**What to do**
Each line of the listing must be transcribed exactly, except for the images, which should be excluded.

※ ※ ※

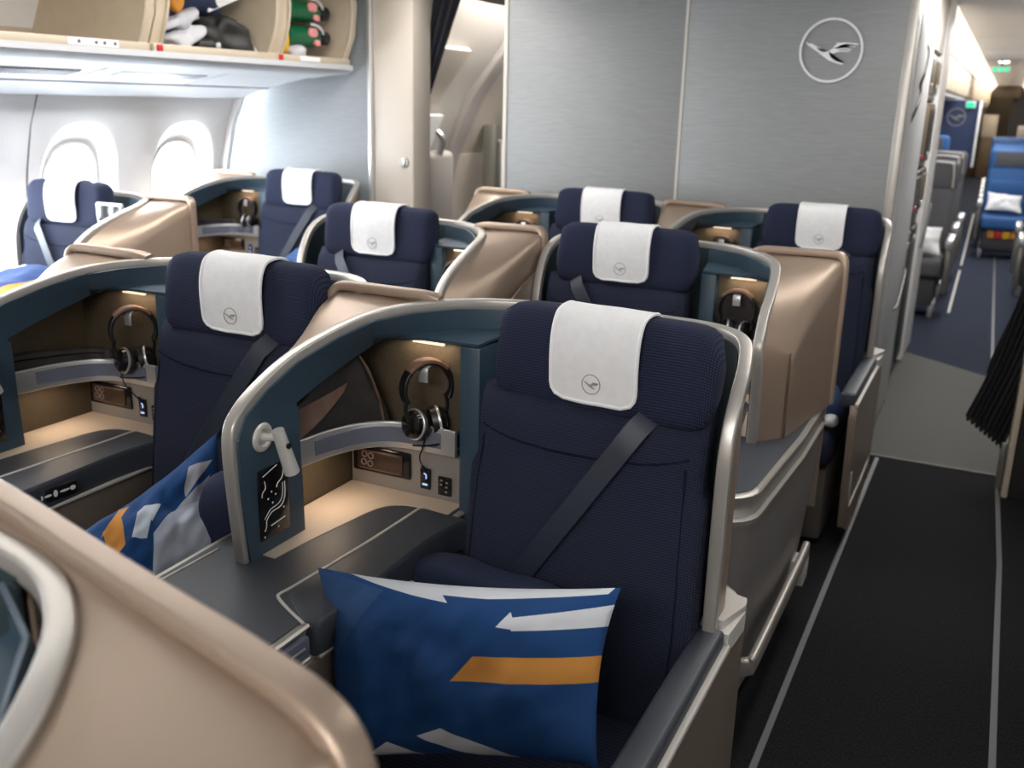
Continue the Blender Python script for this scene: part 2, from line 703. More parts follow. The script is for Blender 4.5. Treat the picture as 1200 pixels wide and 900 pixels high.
# ------------------------------------------------------------------ room shell
XL, XR = -4.12, 1.42
YB = 4.54                                  # aft bulkhead of the business cabin
fl = sroot('floor')
bm = B(); box(bm, (XL, -1.6, -.05), (XR, 4.9, 0)); obj('business_carpet', bm, 'carpet_dark', fl)
bm = B(); prism(bm, [(XL, 4.9), (XR, 4.9), (XR, 6.4), (.15, 6.83), (-.5, 7.36), (XL, 8.6)], 'z', -.05, -.002)
obj('galley_vinyl', bm, 'vinyl', fl)
bm = B(); prism(bm, [(XL, 8.6), (-.5, 7.36), (.15, 6.83), (XR, 6.4), (XR, 34), (XL, 34)], 'z', -.05, -.001)
obj('aft_carpet', bm, 'carpet_blue', fl)
# seat-track strips on the floor
k = 1
for (x0, y0, x1, y1, w, mt_) in ((-.362, .3, -.352, 4.86, .018, 'steel_strip'), (.195, .3, .205, 3.85, .018, 'steel_strip'), (.205, 3.85, .185, 4.86, .018, 'steel_strip'),
                            (-.243, 9.0, -.265, 11.6, .02, 'inlay_cream'), (-.268, 12.0, -.34, 18.5, .02, 'inlay_cream'), (.13, 6.9, .06, 13, .018, 'steel_strip')):
    bm = B()
    d = V((x1 - x0, y1 - y0, 0)).normalized()
    nn = V((d.y, -d.x, 0)) * w / 2
    prism(bm, [(x0 - nn.x, y0 - nn.y), (x0 + nn.x, y0 + nn.y), (x1 + nn.x, y1 + nn.y), (x1 - nn.x, y1 - nn.y)], 'z', -.001, .003)
    struct('trim_%d' % k, bm, mt_)
    k += 1
bm = B(); box(bm, (-.42, 4.885, -.001), (.2, 4.905, .004)); struct('trim_%d' % k, bm, 'toe'); k += 1

bm = B(); box(bm, (XL - .1, -1.7, 2.42), (XR + .1, 6.9, 2.47)); struct('ceiling', bm, 'ceiling_white')
bm = B(); box(bm, (XL - .1, -1.75, -.05), (XR + .1, -1.6, 2.47)); struct('wall_front', bm, 'wall_cream')
bm = B(); box(bm, (XR, -1.6, -.05), (XR + .1, 34, 2.5)); struct('wall_right', bm, 'wall_white')
bm = B(); box(bm, (XL, 33.9, -.05), (XR, 34, 2.5)); struct('wall_aft', bm, 'galley_wood')

# left sidewall with window openings
WZ, WPITCH, WC0 = 1.165, .69, 3.452


def wx(z):
    """sidewall profile"""
    P_ = [(-.05, -4.02), (.5, -4.11), (.95, -4.13), (1.25, -4.10), (1.5, -4.03), (1.70, -3.93), (2.45, -3.55)]
    for (z0, x0), (z1, x1) in zip(P_[:-1], P_[1:]):
        if z <= z1:
            t = (z - z0) / (z1 - z0)
            return x0 + (x1 - x0) * t
    return P_[-1][1]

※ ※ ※

**Response to the exercise**
Continue the Blender Python script for this scene: part 2, from line 703. More parts follow. The script is for Blender 4.5. Treat the picture as 1200 pixels wide and 900 pixels high.
# ------------------------------------------------------------------ room shell
XL, XR = -4.12, 1.42
YB = 4.54                                  # aft bulkhead of the business cabin
fl = sroot('floor')
bm = B(); box(bm, (XL, -1.6, -.05), (XR, 4.9, 0)); obj('business_carpet', bm, 'carpet_dark', fl)
bm = B(); prism(bm, [(XL, 4.9), (XR, 4.9), (XR, 6.4), (.15, 6.83), (-.5, 7.36), (XL, 8.6)], 'z', -.05, -.002)
obj('galley_vinyl', bm, 'vinyl', fl)
bm = B(); prism(bm, [(XL, 8.6), (-.5, 7.36), (.15, 6.83), (XR, 6.4), (XR, 34), (XL, 34)], 'z', -.05, -.001)
obj('aft_carpet', bm, 'carpet_blue', fl)
# seat-track strips on the floor
k = 1
for (x0, y0, x1, y1, w, mt_) in ((-.362, .3, -.352, 4.86, .018, 'steel_strip'), (.195, .3, .205, 3.85, .018, 'steel_strip'), (.205, 3.85, .185, 4.86, .018, 'steel_strip'),
                            (-.243, 9.0, -.265, 11.6, .02, 'inlay_cream'), (-.268, 12.0, -.34, 18.5, .02, 'inlay_cream'), (.13, 6.9, .06, 13, .018, 'steel_strip')):
    bm = B()
    d = V((x1 - x0, y1 - y0, 0)).normalized()
    nn = V((d.y, -d.x, 0)) * w / 2
    prism(bm, [(x0 - nn.x, y0 - nn.y), (x0 + nn.x, y0 + nn.y), (x1 + nn.x, y1 + nn.y), (x1 - nn.x, y1 - nn.y)], 'z', -.001, .003)
    struct('trim_%d' % k, bm, mt_)
    k += 1
bm = B(); box(bm, (-.42, 4.885, -.001), (.2, 4.905, .004)); struct('trim_%d' % k, bm, 'toe'); k += 1

bm = B(); box(bm, (XL - .1, -1.7, 2.42), (XR + .1, 6.9, 2.47)); struct('ceiling', bm, 'ceiling_white')
bm = B(); box(bm, (XL - .1, -1.75, -.05), (XR + .1, -1.6, 2.47)); struct('wall_front', bm, 'wall_cream')
bm = B(); box(bm, (XR, -1.6, -.05), (XR + .1, 34, 2.5)); struct('wall_right', bm, 'wall_white')
bm = B(); box(bm, (XL, 33.9, -.05), (XR, 34, 2.5)); struct('wall_aft', bm, 'galley_wood')

# left sidewall with window openings
WZ, WPITCH, WC0 = 1.165, .69, 3.452


def wx(z):
    """sidewall profile"""
    P_ = [(-.05, -4.02), (.5, -4.11), (.95, -4.13), (1.25, -4.10), (1.5, -4.03), (1.70, -3.93), (2.45, -3.55)]
    for (z0, x0), (z1, x1) in zip(P_[:-1], P_[1:]):
        if z <= z1:
            t = (z - z0) / (z1 - z0)
            return x0 + (x1 - x0) * t
    return P_[-1][1]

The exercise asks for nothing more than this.